E-check farce needs to end soon, or now


Click here to e-mail Peter Bronson
If Ohio finally pulls the wheels off annoying E-checks next year, what happens to 44 state-owned testing stations? Make mine a drive-through liquor store and BMV office with a carwash in back.

It's perfect. People drive to the BMV; the BMV drives them to drink; and the state will rake in extra liquor taxes to pay for free car washes. We deserve it after 10 years of getting hosed by E-check.

"It's a worthless aggravation to the motoring public," said Ohio Rep. Courtney Combs, R-Hamilton, a former Butler County commissioner.

"E-check is a $20 rip-off," said Rep. Tom Brinkman, R-Anderson Township.

"It's a complete disaster," said Gov. Bob Taft when he ran for office in 1996 - before he backed over his pledge to kill it.

"This is about politics, not pollution," said Tom Hagedorn of Anderson Township. He has tapes of Taft's promises, and has battled E-check for 10 years. "The more I read, the more concerned I became. The more concerned I became, the more I read," he said. "It's not very sound science."

Combs and Brinkman say E-check tailpipe-test benefits for air quality are "zero." Hagedorn says, "The effect is so small, it's insignificant."

Ohio EPA's Web site says E-check is "the most cost effective" way to reduce smog. It claims emissions are reduced 85 to 91 percent in cars that are repaired to pass.

But the 2002 failure rate was highest for cars built in 1981. Most of those are now rusting in junkyards. The failure rate for cars built since 1993 is below 3 percent in Ohio, and under 2 percent in Kentucky.

"They're taking credit for changes in the auto industry," Combs said.

As California stepped on the gas with clean-air regulations, automakers had to cut emissions on all new cars or lose a huge market.

"Last year, 99.9 percent of the cars 5 years old or newer passed the test," Combs said. A law to exempt those cars passed the House last year, but the Ohio Senate rejected it because the state needed cash, he said.

Ohio takes 81 cents of each $19.50 testing fee.
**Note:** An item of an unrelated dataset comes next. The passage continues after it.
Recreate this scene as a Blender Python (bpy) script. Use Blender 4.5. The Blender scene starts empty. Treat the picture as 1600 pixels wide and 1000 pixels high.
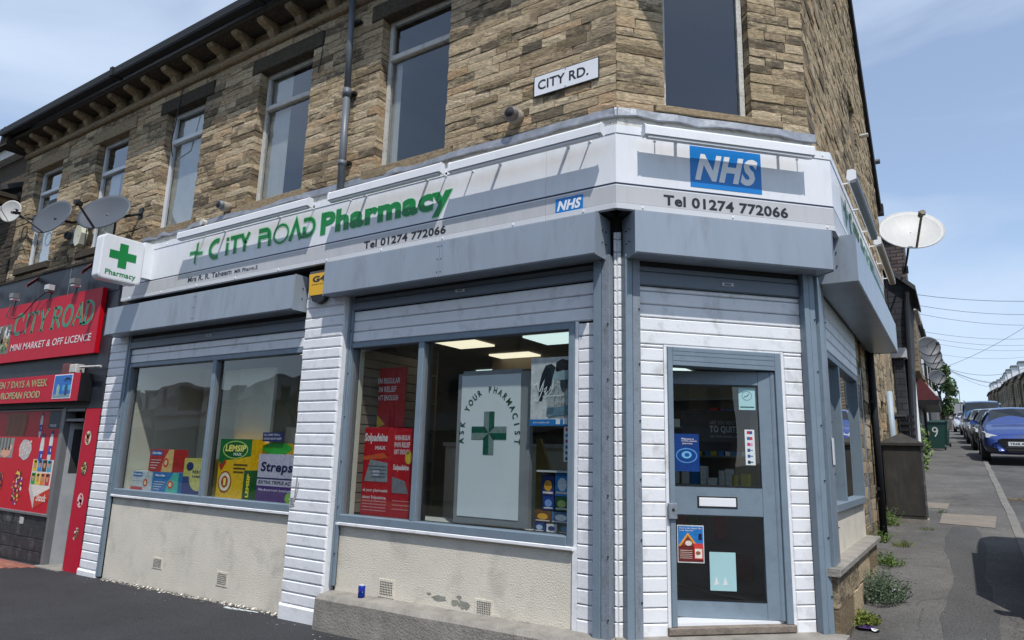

And it would have to pay the testing company, Envirotest, for cars not tested. That was Taft's excuse for a U-turn on E-check: It would cost millions to bust Ohio's 10-year contract.

But it wouldn't be the first time a politician wrote a check to buy votes. Hagedorn thinks there's more to the story.
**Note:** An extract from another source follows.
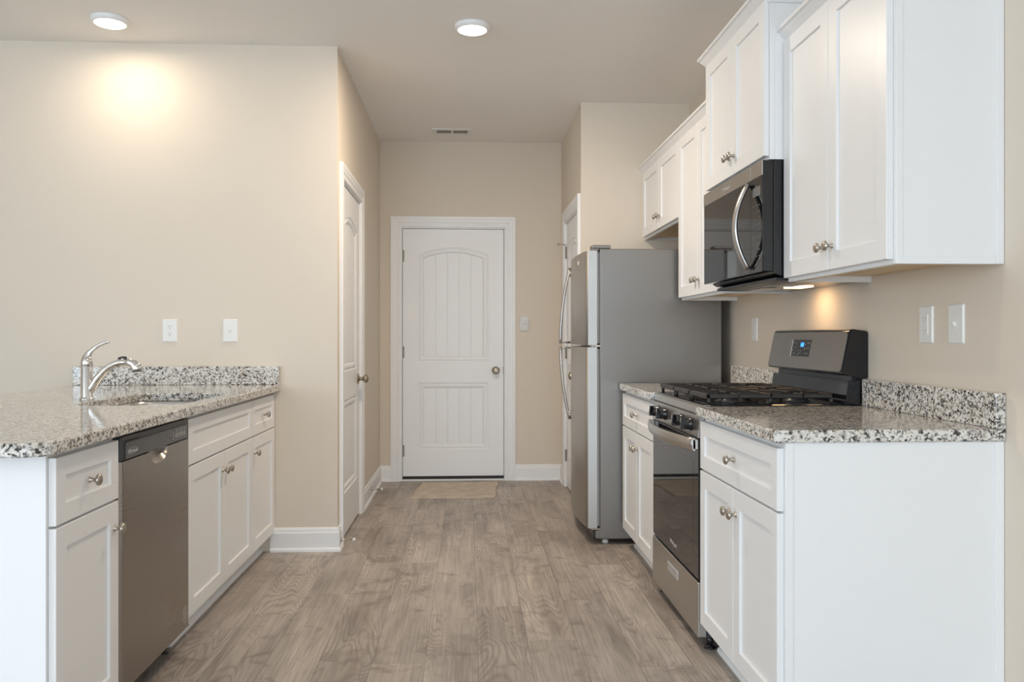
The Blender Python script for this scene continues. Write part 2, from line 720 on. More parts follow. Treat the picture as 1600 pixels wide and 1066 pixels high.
def door_face(bm, fr, w, h, zb, planks=True):
    """moulded two-panel face: square lower panel, arched upper panel; front plane at n = 0"""
    px0, px1 = 0.125 * w / 0.81, w - 0.125 * w / 0.81
    cx, hw = w / 2, (px1 - px0) / 2
    P = [(0.255, 0.795, 0.0), (0.965, 1.895, 0.062)]
    N = 18
    xs = [px0 + (px1 - px0) * k / N for k in range(N + 1)]
    quad(bm, fr(0, zb), fr(px0, zb), fr(px0, h), fr(0, h))
    quad(bm, fr(px1, zb), fr(w, zb), fr(w, h), fr(px1, h))
    for xa, xb in zip(xs, xs[1:]):
        quad(bm, fr(xa, zb), fr(xb, zb), fr(xb, P[0][0]), fr(xa, P[0][0]))
        quad(bm, fr(xa, P[0][1]), fr(xb, P[0][1]), fr(xb, P[1][0]), fr(xa, P[1][0]))
        quad(bm, fr(xa, arch_top(xa, cx, hw, P[1][1], P[1][2], 0)), fr(xb, arch_top(xb, cx, hw, P[1][1], P[1][2], 0)), fr(xb, h), fr(xa, h))
    prof = [(0, 0), (0.005, -0.0065), (0.011, -0.0075), (0.018, -0.002), (0.032, -0.0035), (0.044, -0.0115), (0.050, -0.0115)]
    for z0, z1, rise in P:
        loops = [[bm.verts.new(fr(x, z, d)) for x, z in arch_loop(px0, px1, z0, z1, rise, i)] for i, d in prof]
        for p, q in zip(loops, loops[1:]):
            k = len(p)
            for j in range(k):
                bm.faces.new([p[j], p[(j + 1) % k], q[(j + 1) % k], q[j]])
        i0, d0 = 0.047, -0.0100
        fx0, fx1 = px0 + i0, px1 - i0
        cols = [(fx0, d0)]
        np_ = 5
        for k in range(1, np_):
            g = fx0 + (fx1 - fx0) * k / np_
            cols += [(g - .0045, d0), (g - .0012, d0 - .0065), (g + .0012, d0 - .0065), (g + .0045, d0)]
        cols.append((fx1, d0))
        fine = []
        for (xa, da), (xb, db) in zip(cols, cols[1:]):
            s = 4 if xb - xa > .02 else 1
            for k in range(s):
                fine.append((xa + (xb - xa) * k / s, da + (db - da) * k / s))
        fine.append(cols[-1])
        for (xa, da), (xb, db) in zip(fine, fine[1:]):
            quad(bm, fr(xa, z0 + i0, da), fr(xb, z0 + i0, db), fr(xb, arch_top(xb, cx, hw, z1, rise, i0), db), fr(xa, arch_top(xa, cx, hw, z1, rise, i0), da))


CAS = [(0, 0), (0, 0.010), (0.004, 0.014), (0.018, 0.0145), (0.024, 0.011), (0.034, 0.012), (0.040, 0.016), (0.058, 0.0175), (0.066, 0.020), (0.085, 0.020), (0.085, 0)]


def knob_door(bm, fr, a, b, n):
    p = fr(a, b, n)
    lathe(bm, p, fr.n, [(0.001, 0), (0.033, 0), (0.033, 0.004), (0.028, 0.009), (0.013, 0.012), (0.011, 0.028), (0.015, 0.036), (0.025, 0.044),
                        (0.028, 0.052), (0.026, 0.061), (0.018, 0.068), (0.010, 0.070), (0.008, 0.068), (0, 0.068)], 28)


def make_door(name, fr, w, hinge_left, recess, lo=0.012, sweep_gap=False, keyed=False, stop_pin=False):
    """fr: a along the wall, b up, n out of the wall; opening runs a = 0..w"""
    e = empty(name, fr(0, 0), kind='structure')
    g = 0.004
    slab_fr = Fr(fr(g, 0, -recess), fr.a, fr.b, fr.n)
    m = BM()
    door_face(m, slab_fr, w - 2 * g, DZ - 0.006, lo)
    fbox(m, slab_fr, 0, w - 2 * g, lo, DZ - 0.006, -0.040, -0.0190)
    for q in ((0, .0005), (w - 2 * g - .0005, w - 2 * g)):
        fbox(m, slab_fr, *q, lo, DZ - 0.006, -0.040, 0)
    fbox(m, slab_fr, 0, w - 2 * g, lo, lo + .0005, -0.040, 0)
    fbox(m, slab_fr, 0, w - 2 * g, DZ - .0065, DZ - 0.006, -0.040, 0)
    link('door_panel', m, 'door_white', e)
    m = BM()
    path = [fr(-.006, 0), fr(-.006, DZ + .006), fr(w + .006, DZ + .006), fr(w + .006, 0)]
    # profile offset grows away from the opening
    sweep(m, path, fr.n, CAS) if (fr.n.cross(fr.b)).dot(fr.a) < 0 else sweep(m, path[::-1], fr.n, CAS)
    link('door_casing', m, 'trim_white', e)
    m = BM()
    for q in ((-.006, 0.0003), (w - .0003, w + .006)):
        fbox(m, fr, *q, 0, DZ, -.118, 0.001)
    fbox(m, fr, 0, w, DZ - .003, DZ + .006, -.118, 0.001)
    # rebate behind the leaf
    for q in ((0.0, 0.014, 0, DZ), (w - .014, w, 0, DZ), (0, w, DZ - .014, DZ)):
        fbox(m, fr, *q, -.118, -recess - .041)
    link('door_jamb', m, 'trim_white', e)
    m = BM(); fbox(m, fr, -.02, w + .02, 0, DZ + .02, -.130, -.121); link('door_light_block', m, 'black_matte', e)  # added black sheet behind the leaf, blocks light and darkens the gaps
    ha = 0.002 if hinge_left else w - .002
    for z in (0.245, 1.045, 1.825):
        m = BM()
        p = fr(ha, z, -recess + .006)
        lathe(m, p - fr.b * .048, fr.b, [(0, 0), (.0045, .002), (.0065, .005), (.0065, .030), (.0058, .031), (.0058, .033), (.0065, .034), (.0065, .062), (.0058, .063), (.0058, .065), (.0065, .066), (.0065, .091), (.0045, .094), (0, .096)], 12)
        s = 1 if hinge_left else -1
        a0, a1 = sorted((ha, ha + s * .016))
        fbox(m, fr, a0, a1, z - .046, z + .046, -recess - .0006, -recess + .0012)
        link('hinge', m, 'hinge_metal', e)
    ka = w - .068 if hinge_left else .068
    m = BM(); knob_door(m, fr, ka, 0.895, -recess)
    k = link('door_knob', m, 'brass_nickel', e)
    if keyed:
        m = BM()
        lathe(m, fr(ka, .895, -recess + .066), fr.n, [(0, 0), (.0095, 0), (.0095, .0035), (.008, .0045), (0, .0045)], 20)
        link('lock_cylinder', m, 'nickel', k)
        m = BM(); fbox(m, fr, ka - .001, ka + .001, .890, .900, -recess + .0705, -recess + .0712); link('keyhole', m, 'slot_dark', k)
        m = BM()
        la = w if hinge_left else 0
        fbox(m, fr, la - .010, la + .004, .865, .925, -recess - .004, -recess + .003)
        link('strike_plate', m, 'hinge_metal', e)
    if sweep_gap:
        m = BM(); fbox(m, fr, g, w - g, .012, lo + .002, -recess - .03, -recess - .004); link('door_sweep', m, 'black_matte', e)
        m = BM(); fbox(m, fr, 0, w, 0, .014, -.118, .012, .003); link('threshold', m, 'trim_white', e)
    if stop_pin:
        m = BM()
        p = fr(ha, 1.885, -recess + .008)
        tube(m, [p, p + fr.n * .03 + fr.b * .004, p + fr.n * .055 + fr.b * .004], .0045, 10)
        lathe(m, p + fr.n * .052 + fr.b * .004, fr.n, [(0, 0), (.009, 0), (.009, .012), (0, .012)], 12)
        link('hinge_pin_stop', m, 'nickel', e)
    return e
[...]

The E-check contract expires in 2005. Brinkman and Combs say they have growing support to kill it.

"I hope it ends, but they have 100 different ways to make this continue," Hagedorn said. And No. 1 is lobbying, he said.

If E-check is scrapped, the federal EPA could tighten the screws on smokestack industries. Steel companies, factories and power plants provide jobs, and they have lobbyists to woo politicians. E-check-afflicted drivers do not.

State lawmakers could exempt all cars built since 2000, and leave E-check in place to appease the EPA. Or they could use the $175 million spent testing 9 million cars a year on something that actually works.

Hagedorn suggests roadside sensors that sniff pollution, then photograph license plates. "Or can I pay and just not go?" he asks. "Can I just send them a check?"

Paying $20 "protection" to keep the EPA from killing jobs is not as cool as a drive-through carwash and liquor store BMV.

But writing a check still beats an E-check.